Markiert der neue Stil im freiheitlichen Wahlkampf eine Trendwende? Kann sie damit – noch – mehr Wähler ansprechen?

Kulturwissenschafter Walter Ötsch wagt diesbezüglich keine Prognose. Eines ist für den jahrzehntelangen Beobachter der FPÖ ("Haider light") aber klar: die Blauen geben sich sanfter. "Im Vergleich zu früheren Wahlkampf-Hilfen wie den in Wien eingesetzten Anti-Türken-Comics sind die Internet-Spots optisch freundlicher", sagt Ötsch zum KURIER.

Blauer Heilsbringer

Im Kern propagiere die FPÖ freilich weiterhin eine "populistisch-autoritäre Politik".

Aber wie kann man das argumentieren? Immerhin gibt sich Strache nun als der hilfsbereite Gute, der den Sprachlosen eine Stimme verleiht.

Ötsch antwortet so: "Der ,Ich sage es für euch’-Spot zeigt Menschen bei der Partnersuche, beim Heiraten und im Angesicht des Todes – also in den wichtigsten Phasen des Lebens."

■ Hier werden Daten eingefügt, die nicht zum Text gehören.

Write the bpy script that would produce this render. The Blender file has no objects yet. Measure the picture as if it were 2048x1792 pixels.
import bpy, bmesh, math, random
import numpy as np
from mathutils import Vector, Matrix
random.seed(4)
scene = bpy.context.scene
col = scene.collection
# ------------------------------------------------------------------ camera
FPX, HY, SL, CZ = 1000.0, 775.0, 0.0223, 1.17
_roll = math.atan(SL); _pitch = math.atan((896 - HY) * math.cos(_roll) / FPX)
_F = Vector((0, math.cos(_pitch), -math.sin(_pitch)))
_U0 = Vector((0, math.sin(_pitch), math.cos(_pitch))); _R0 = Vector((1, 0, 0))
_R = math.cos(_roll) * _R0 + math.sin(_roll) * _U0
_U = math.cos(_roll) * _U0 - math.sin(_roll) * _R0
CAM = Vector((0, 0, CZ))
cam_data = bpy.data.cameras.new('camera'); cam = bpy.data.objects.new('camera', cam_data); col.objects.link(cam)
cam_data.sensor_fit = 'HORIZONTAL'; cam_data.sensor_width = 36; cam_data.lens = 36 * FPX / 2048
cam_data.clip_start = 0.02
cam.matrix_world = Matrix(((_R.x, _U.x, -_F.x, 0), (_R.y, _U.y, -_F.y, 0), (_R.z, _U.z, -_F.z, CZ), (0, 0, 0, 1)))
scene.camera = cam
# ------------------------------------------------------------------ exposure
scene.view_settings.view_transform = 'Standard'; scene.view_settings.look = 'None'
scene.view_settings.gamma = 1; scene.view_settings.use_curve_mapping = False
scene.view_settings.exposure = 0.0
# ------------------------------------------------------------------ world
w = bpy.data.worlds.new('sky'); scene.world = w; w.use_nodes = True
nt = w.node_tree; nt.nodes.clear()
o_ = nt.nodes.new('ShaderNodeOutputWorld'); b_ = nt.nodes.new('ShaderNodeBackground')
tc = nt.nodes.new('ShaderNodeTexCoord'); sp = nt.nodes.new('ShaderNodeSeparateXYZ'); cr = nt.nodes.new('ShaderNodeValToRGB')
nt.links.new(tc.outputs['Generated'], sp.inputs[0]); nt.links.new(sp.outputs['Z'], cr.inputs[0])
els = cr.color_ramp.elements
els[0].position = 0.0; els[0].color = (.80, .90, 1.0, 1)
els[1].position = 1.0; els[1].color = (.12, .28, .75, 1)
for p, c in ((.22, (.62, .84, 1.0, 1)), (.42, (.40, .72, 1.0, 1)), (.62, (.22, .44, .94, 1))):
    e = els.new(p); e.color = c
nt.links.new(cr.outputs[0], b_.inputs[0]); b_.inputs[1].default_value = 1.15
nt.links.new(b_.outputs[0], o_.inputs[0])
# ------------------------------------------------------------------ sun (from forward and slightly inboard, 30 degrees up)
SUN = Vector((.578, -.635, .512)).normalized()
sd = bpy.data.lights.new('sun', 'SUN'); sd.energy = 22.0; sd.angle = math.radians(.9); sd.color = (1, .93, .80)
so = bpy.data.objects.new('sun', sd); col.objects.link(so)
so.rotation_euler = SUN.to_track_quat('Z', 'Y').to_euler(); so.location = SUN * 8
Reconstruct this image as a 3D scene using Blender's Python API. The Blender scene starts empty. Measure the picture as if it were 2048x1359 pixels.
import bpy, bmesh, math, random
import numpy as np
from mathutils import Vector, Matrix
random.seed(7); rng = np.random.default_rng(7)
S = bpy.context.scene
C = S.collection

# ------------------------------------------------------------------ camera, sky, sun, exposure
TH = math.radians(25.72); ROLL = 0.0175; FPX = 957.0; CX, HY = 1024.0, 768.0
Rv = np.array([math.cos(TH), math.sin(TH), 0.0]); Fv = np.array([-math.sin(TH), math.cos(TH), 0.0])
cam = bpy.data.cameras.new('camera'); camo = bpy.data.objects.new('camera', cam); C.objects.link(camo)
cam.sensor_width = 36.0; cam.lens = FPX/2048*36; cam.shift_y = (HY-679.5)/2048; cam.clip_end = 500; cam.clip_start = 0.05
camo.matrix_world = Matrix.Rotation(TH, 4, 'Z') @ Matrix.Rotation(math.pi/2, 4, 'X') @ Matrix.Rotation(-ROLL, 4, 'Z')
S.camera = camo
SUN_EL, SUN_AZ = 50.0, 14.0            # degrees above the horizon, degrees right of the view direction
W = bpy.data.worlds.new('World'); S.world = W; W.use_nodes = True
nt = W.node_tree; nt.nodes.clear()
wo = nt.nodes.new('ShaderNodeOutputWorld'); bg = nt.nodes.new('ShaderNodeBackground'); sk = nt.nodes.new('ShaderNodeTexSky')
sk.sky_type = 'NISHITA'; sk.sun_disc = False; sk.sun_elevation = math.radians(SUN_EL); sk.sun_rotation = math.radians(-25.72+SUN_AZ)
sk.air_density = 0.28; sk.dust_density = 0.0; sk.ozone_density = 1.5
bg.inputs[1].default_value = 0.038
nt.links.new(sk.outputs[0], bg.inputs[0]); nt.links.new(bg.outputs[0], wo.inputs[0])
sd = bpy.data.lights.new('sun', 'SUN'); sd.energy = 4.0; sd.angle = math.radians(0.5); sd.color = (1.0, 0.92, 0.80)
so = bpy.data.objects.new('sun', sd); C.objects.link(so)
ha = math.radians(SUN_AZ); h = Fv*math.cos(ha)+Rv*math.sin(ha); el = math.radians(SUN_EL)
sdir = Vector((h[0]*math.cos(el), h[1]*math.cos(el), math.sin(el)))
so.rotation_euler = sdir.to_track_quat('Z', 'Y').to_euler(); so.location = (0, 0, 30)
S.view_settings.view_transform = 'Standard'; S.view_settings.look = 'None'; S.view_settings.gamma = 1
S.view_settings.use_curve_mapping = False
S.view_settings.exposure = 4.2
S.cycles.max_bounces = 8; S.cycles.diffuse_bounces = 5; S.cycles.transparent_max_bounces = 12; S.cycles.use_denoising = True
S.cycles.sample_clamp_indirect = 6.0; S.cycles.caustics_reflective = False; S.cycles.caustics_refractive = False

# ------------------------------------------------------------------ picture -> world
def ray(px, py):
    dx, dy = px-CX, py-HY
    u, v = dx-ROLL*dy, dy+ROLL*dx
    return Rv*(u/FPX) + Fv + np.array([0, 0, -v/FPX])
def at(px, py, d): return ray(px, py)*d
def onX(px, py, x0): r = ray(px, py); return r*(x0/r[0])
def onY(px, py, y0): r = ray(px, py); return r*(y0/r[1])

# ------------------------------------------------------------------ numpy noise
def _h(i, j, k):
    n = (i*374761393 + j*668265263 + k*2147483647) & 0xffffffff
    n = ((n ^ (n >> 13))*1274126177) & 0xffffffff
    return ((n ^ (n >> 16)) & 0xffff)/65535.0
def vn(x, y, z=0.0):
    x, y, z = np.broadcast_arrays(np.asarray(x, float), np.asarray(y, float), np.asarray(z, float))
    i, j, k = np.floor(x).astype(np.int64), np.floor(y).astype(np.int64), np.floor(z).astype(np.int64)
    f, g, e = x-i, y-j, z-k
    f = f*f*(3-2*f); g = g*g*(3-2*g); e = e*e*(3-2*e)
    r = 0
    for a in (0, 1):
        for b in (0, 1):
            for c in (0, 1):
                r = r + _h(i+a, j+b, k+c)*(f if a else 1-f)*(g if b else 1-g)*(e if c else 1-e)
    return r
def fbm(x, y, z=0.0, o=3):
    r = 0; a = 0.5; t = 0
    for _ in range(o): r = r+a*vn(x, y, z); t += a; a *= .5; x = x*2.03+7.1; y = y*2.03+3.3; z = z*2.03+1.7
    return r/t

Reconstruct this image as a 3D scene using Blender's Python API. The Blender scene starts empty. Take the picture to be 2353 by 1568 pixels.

In derart existenziellen Situationen würde eine verantwortungsvolle Politik an Mut und Eigenverantwortung des Einzelnen appellieren – aber eben das tue Strache nicht. "Anstatt zu sagen: ,Ihr müsst euch zusammenraufen und ich bzw. die Politik können euch helfen’, spricht Strache für die Betroffenen. Er macht sie zu Unmündigen und trifft für sie eine Entscheidung. Im Grundverständnis ist das eine autoritäre Stellvertreterpolitik."